Start of Record list

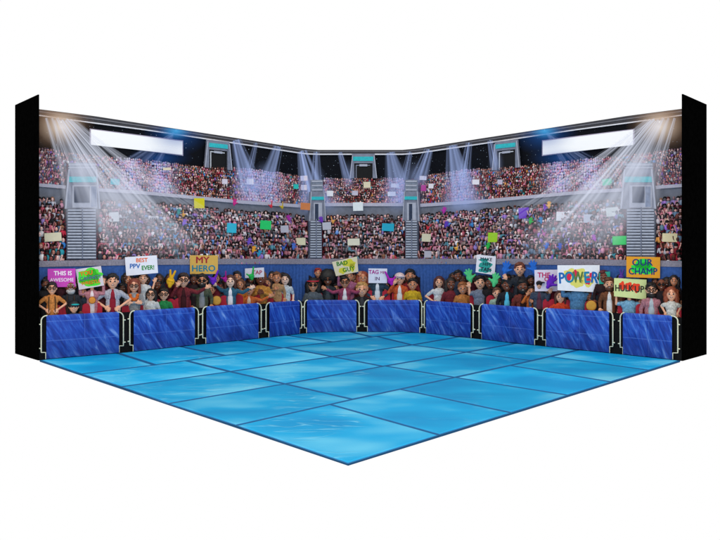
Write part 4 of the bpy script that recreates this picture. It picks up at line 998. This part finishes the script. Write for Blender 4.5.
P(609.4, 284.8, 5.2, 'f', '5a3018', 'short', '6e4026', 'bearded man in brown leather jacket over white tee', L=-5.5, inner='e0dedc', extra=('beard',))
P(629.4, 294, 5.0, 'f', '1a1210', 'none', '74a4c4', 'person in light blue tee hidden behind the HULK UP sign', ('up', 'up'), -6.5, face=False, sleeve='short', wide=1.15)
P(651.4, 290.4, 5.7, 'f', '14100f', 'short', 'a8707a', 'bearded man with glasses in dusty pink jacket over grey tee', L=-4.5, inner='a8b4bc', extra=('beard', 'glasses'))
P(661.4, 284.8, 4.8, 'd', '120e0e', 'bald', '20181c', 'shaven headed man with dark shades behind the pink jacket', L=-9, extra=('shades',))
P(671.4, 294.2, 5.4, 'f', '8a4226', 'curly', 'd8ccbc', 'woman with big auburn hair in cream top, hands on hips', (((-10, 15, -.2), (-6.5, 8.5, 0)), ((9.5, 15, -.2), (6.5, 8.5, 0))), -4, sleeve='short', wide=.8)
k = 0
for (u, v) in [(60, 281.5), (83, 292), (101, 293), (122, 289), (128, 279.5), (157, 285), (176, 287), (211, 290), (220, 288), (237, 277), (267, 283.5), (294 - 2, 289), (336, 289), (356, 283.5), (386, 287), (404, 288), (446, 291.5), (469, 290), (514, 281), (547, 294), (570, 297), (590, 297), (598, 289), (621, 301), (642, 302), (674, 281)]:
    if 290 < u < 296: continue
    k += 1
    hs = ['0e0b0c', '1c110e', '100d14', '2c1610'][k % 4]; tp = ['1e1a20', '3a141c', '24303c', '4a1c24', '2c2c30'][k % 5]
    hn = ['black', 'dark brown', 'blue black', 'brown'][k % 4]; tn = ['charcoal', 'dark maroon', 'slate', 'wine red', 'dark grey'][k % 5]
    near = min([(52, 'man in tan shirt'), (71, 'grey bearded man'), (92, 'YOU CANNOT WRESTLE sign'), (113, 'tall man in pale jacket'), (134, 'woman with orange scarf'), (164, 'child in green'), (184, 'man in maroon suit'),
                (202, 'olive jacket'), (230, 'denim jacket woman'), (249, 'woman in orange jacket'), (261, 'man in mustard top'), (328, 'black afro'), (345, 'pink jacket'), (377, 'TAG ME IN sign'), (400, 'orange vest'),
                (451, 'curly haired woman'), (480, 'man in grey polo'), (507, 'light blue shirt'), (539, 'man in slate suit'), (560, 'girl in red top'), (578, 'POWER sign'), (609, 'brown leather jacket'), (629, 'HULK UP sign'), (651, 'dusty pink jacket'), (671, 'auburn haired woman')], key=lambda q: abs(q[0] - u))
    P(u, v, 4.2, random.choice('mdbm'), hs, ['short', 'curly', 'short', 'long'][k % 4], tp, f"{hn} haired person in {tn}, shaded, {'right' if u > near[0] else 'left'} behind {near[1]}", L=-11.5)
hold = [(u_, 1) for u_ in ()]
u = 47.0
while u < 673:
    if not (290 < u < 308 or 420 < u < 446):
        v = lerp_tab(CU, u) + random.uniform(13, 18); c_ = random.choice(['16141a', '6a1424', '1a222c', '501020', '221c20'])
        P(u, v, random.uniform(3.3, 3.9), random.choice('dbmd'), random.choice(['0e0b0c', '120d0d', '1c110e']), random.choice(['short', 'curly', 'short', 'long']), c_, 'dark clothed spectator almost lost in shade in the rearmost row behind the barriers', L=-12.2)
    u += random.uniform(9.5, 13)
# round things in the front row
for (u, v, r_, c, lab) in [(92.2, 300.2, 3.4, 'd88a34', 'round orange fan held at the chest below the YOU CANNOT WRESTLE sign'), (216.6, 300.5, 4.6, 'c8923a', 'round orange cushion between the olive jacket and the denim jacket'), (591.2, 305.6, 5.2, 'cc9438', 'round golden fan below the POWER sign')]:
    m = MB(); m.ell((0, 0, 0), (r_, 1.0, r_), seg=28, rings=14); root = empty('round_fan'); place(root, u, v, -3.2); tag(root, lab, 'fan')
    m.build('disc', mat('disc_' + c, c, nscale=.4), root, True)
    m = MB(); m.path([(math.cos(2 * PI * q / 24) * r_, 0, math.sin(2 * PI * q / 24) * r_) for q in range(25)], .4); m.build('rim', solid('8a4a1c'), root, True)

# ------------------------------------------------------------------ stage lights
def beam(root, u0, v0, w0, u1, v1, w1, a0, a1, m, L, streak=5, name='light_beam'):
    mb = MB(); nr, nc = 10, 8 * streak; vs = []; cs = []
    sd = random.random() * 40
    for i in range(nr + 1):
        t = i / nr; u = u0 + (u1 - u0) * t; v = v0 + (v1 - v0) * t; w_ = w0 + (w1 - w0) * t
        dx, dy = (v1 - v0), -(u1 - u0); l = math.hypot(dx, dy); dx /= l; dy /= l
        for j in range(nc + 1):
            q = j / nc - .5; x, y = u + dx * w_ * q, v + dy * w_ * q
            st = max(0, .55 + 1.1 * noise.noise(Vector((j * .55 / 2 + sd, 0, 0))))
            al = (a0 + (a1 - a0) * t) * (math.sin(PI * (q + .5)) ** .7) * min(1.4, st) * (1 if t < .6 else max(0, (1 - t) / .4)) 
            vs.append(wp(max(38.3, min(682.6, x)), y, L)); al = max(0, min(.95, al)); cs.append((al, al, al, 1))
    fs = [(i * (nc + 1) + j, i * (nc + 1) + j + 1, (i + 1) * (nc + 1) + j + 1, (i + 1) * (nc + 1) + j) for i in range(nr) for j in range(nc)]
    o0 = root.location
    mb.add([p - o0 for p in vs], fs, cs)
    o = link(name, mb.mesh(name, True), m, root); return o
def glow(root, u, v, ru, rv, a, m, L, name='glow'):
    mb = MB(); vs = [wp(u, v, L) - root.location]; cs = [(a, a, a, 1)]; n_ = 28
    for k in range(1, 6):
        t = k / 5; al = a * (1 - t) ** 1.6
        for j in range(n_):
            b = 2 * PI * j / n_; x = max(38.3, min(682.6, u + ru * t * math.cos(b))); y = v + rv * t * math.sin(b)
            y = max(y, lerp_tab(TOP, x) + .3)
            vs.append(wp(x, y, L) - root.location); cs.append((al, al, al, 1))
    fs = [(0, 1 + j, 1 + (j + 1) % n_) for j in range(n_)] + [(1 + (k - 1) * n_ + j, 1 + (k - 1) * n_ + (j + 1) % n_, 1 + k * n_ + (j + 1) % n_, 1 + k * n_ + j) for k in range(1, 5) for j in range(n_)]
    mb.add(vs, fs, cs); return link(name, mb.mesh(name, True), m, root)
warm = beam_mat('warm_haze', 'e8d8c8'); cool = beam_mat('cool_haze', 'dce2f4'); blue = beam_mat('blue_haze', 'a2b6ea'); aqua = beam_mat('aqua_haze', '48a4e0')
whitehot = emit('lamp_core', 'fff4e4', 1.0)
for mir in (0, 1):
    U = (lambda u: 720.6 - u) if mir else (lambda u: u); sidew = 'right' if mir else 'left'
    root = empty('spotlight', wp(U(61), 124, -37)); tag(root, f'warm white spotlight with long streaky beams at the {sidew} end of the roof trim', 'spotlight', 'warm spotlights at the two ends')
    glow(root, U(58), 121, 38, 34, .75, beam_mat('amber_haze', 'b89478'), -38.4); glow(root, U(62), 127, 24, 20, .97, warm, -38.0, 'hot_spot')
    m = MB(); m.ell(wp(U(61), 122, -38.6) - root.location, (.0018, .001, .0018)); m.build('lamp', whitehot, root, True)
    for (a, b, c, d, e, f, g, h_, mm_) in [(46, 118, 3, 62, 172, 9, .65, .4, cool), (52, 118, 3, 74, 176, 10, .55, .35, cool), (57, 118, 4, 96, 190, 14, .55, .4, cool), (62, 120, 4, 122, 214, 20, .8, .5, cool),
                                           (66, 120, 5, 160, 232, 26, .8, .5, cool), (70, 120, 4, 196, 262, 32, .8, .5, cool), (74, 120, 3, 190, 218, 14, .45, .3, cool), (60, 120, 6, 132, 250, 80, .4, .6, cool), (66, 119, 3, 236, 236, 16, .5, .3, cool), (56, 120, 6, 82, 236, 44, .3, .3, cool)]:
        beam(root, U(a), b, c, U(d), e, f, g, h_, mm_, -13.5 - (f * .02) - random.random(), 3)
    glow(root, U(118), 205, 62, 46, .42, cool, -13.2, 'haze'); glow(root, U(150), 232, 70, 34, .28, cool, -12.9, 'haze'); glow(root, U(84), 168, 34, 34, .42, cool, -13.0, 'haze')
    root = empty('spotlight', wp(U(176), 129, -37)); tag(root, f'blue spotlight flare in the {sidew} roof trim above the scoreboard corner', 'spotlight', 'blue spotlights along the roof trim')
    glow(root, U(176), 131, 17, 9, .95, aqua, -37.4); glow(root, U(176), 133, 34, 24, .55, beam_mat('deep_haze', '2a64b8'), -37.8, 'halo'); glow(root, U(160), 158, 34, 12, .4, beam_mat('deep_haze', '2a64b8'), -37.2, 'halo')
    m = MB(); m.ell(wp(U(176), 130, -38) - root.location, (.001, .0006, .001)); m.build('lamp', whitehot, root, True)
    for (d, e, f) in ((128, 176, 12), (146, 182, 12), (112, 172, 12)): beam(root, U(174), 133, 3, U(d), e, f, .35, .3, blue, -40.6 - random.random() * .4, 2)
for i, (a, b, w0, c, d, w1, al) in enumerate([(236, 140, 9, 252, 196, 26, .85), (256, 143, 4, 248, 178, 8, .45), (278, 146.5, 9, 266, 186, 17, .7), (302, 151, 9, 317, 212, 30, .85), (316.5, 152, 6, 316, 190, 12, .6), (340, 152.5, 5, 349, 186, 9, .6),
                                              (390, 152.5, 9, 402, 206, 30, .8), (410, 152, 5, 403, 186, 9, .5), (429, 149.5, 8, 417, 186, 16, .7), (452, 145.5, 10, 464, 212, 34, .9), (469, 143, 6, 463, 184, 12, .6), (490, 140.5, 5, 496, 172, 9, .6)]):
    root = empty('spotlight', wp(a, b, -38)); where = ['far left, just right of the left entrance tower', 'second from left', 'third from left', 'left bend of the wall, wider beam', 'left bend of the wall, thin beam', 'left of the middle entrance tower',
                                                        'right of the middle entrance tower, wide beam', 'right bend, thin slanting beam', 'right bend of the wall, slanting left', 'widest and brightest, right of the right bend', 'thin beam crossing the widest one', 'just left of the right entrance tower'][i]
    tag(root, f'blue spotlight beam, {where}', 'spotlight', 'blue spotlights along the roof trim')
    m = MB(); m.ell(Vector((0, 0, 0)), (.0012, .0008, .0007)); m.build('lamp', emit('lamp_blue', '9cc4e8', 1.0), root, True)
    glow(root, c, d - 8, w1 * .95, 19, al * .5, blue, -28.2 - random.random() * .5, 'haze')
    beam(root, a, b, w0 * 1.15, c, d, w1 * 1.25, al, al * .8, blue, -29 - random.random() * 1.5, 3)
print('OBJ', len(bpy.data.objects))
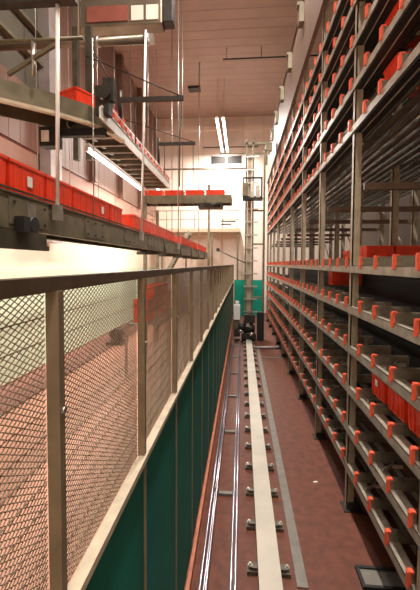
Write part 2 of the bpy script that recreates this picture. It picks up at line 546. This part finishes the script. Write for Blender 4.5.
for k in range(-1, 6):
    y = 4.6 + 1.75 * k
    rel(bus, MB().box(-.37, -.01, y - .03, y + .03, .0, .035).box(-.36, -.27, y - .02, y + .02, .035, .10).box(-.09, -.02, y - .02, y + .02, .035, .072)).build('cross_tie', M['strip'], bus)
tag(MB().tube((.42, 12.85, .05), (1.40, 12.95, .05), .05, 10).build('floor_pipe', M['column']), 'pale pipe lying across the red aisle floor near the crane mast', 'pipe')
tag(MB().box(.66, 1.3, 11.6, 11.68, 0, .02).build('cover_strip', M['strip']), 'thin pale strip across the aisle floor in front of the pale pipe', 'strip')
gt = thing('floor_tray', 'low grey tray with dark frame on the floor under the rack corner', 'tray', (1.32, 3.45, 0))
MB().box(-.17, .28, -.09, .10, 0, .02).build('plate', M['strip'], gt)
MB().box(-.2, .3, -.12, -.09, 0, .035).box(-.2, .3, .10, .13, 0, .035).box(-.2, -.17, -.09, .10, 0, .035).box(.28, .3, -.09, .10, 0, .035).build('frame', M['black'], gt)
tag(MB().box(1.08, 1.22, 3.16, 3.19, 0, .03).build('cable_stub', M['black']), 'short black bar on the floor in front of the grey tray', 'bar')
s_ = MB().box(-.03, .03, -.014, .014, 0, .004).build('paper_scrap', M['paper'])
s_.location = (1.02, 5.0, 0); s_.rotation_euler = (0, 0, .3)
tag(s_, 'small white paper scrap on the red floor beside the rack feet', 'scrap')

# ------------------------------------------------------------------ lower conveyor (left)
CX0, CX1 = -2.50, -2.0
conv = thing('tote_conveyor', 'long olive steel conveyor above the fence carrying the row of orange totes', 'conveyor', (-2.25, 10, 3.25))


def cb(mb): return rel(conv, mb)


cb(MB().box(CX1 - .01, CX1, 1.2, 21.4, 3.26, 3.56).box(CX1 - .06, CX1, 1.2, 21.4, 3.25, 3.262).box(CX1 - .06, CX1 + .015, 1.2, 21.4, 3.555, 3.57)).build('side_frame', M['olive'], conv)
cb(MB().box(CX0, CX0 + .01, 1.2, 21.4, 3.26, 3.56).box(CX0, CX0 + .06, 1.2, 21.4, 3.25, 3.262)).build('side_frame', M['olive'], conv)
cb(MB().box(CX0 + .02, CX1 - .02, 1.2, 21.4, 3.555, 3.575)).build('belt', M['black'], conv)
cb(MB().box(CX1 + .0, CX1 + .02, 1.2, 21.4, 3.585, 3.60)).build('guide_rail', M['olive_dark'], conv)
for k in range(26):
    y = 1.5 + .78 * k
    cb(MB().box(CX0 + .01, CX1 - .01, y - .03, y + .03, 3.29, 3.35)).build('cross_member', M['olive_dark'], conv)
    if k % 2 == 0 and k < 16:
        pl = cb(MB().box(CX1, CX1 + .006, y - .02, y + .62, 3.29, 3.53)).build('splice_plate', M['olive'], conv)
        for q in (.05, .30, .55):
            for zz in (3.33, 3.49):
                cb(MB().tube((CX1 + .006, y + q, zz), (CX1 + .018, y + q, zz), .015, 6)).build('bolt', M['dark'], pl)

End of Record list

Your instructions -> Count the lines that include the word "recreates" and state the result as a bare number.

Solution to this problem -> 2